Enabling Wireless Communications, Energy Harvesting, and Energy Saving by Using a Multimode Smart Nonlinear Circuit (MSNC)

TL;DR

This paper introduces a multimode smart nonlinear circuit (MSNC) that enables wireless communication, energy harvesting, and power saving by automatically switching modes based on received power levels, with high efficiency and broad frequency operation.

Contribution

The paper presents a novel MSNC that autonomously manages communication and energy harvesting without external control, covering multiple power ranges and demonstrating high efficiency.

Findings

Operates from -50 dBm to +15 dBm power range.

Achieves over 60% efficiency in power-saving mode.

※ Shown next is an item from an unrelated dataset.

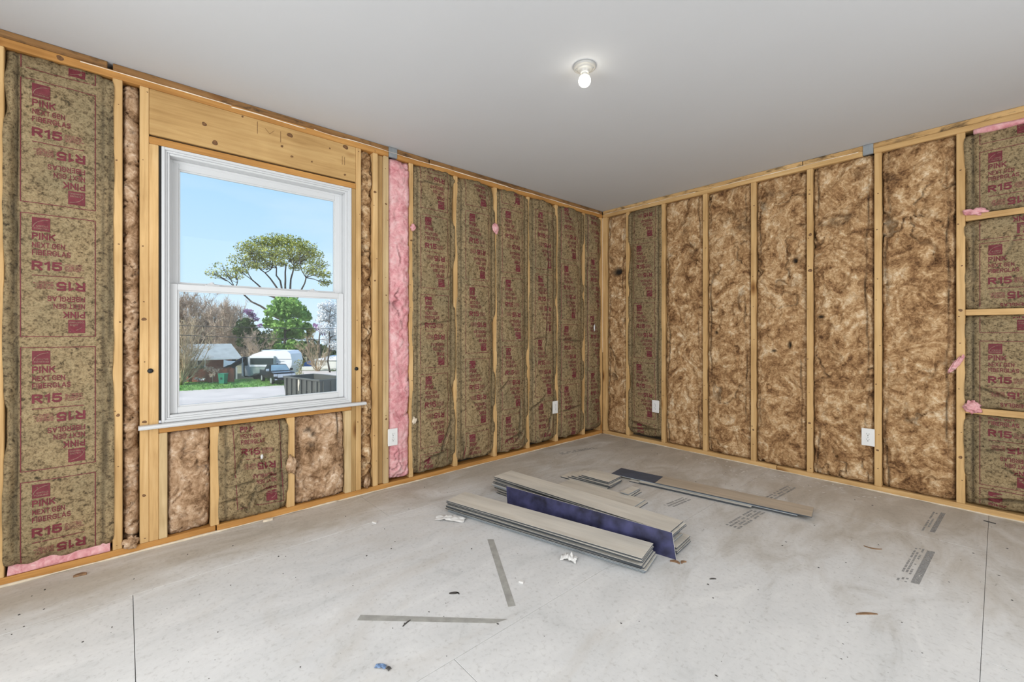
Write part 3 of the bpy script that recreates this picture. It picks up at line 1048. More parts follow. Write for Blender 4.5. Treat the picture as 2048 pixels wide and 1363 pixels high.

Shows good agreement between theoretical, simulation, and measurement results.

Abstract

In this paper, a multimode smart nonlinear circuit (MSNC) for wireless communications (Tx and Rx modes) as well as energy harvesting (EH) and power saving is presented. The proposed MSNC is designed at 680 MHz and has three ports, which are connected to an antenna, and T/R (transceiver) and power-saving modules. According to the input/output power level, the proposed MSNC has three modes of operations; Receiving (Rx), power saving and transmitting (Tx), for low (<-25 dBm), mid (>-25 dBm and <0 dBm) and high (>5 dBm) power ranges, respectively. In the power-saving mode, when the received power is greater than the sensitivity of the Rx module, the excess power is directed to the energy harvesting load (power storage), while the receiving direction is still in place. The fact that the proposed MSNC can manage the received power level smartly and without any external control, distinguishes the proposed MSNC from other EH circuits. The proposed MSNC operates within a power range from -50 dBm to +15 dBm, demonstrates an efficiency of more than 60% in the power-saving mode, and has acceptable matching over a large frequency range. The design procedure of the proposed MSNC along with the theoretical, simulation and measurement results are presented in this paper. Good agreement between theory, simulation and measurement results confirms the accuracy of design procedure.